Jan. 19, 2017
To understand when .bash_profile or .bashrc are used and differences between them, we introduce several terms. I shall focus on Mac OS, which I use.
In an interactive shell, the user may type commands into it, execute them, and see their output on the screen. A non-interactive shell, in contrast, does not allow the user so. The moment one enters Mac’s native Terminal.app, he or she is using an interactive shell. However, when he runs a shell script, a non-interactive shell is started that runs the script, and then exits when it finishes doing that.
A login shell requires the user to type username and password to log in, but a non-login shell does not. (With definition above, they are interactive.) But Terminal.app automatically logs in when starting up, and thus is a login shell. Of course, the shell that is created by typing the command login, is too a login shell. And the examples of non-login shell include the new Bash instance the user invokes by typing /bin/bash, or another kind of shell, in a terminal.

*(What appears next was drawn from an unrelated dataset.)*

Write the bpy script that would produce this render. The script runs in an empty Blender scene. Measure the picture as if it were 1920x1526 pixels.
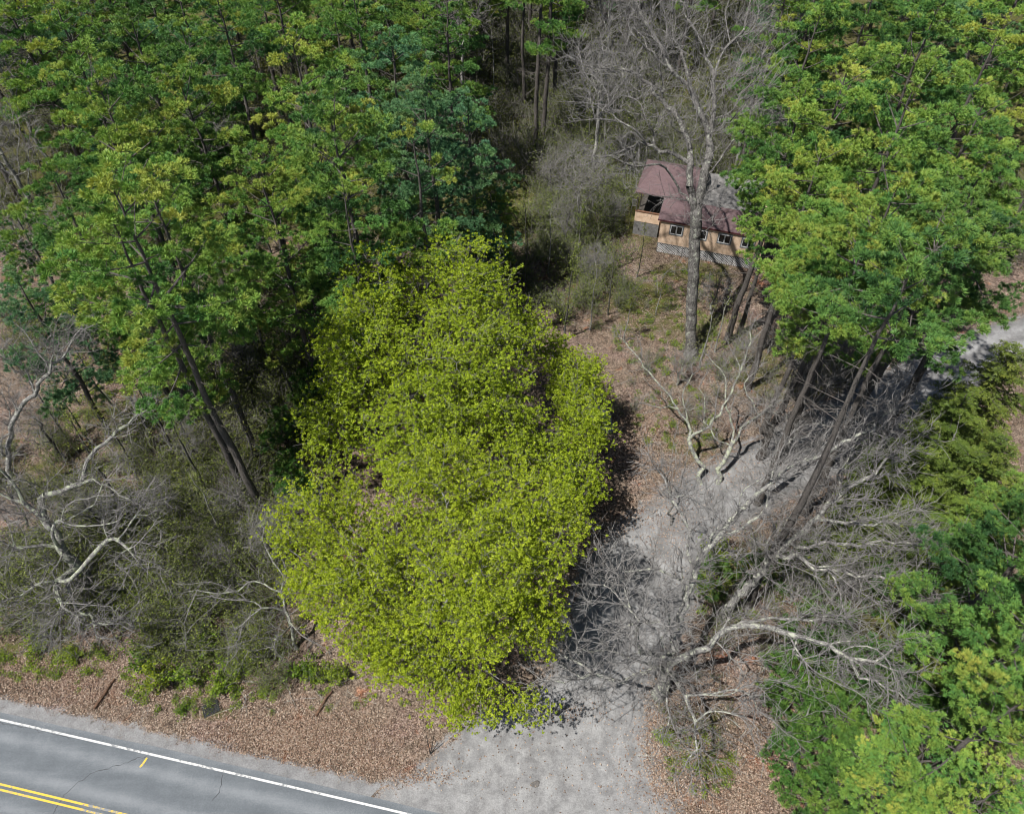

In Mac, an interactive login shell reads .bash_profile, while an interactive non-login shell reads .bashrc. Default paths of .bash_profile and .bashrc are both the user’s home. On the other hand, a non-interactive shell reads neither.
Actually there are /etc/profile (which Mac has created by default), /etc/bash.bashrc, ~/.bash_login, ~/.profile, BASH_ENV, and ~/.bash_logout, all with subtlety due to historical reasons. But I am not going to figure them out. Instead, the most reliable solution is that the user shall put everything he sets into ~/.bashrc, and make ~/.bash_profile source ~/.bashrc, as I did.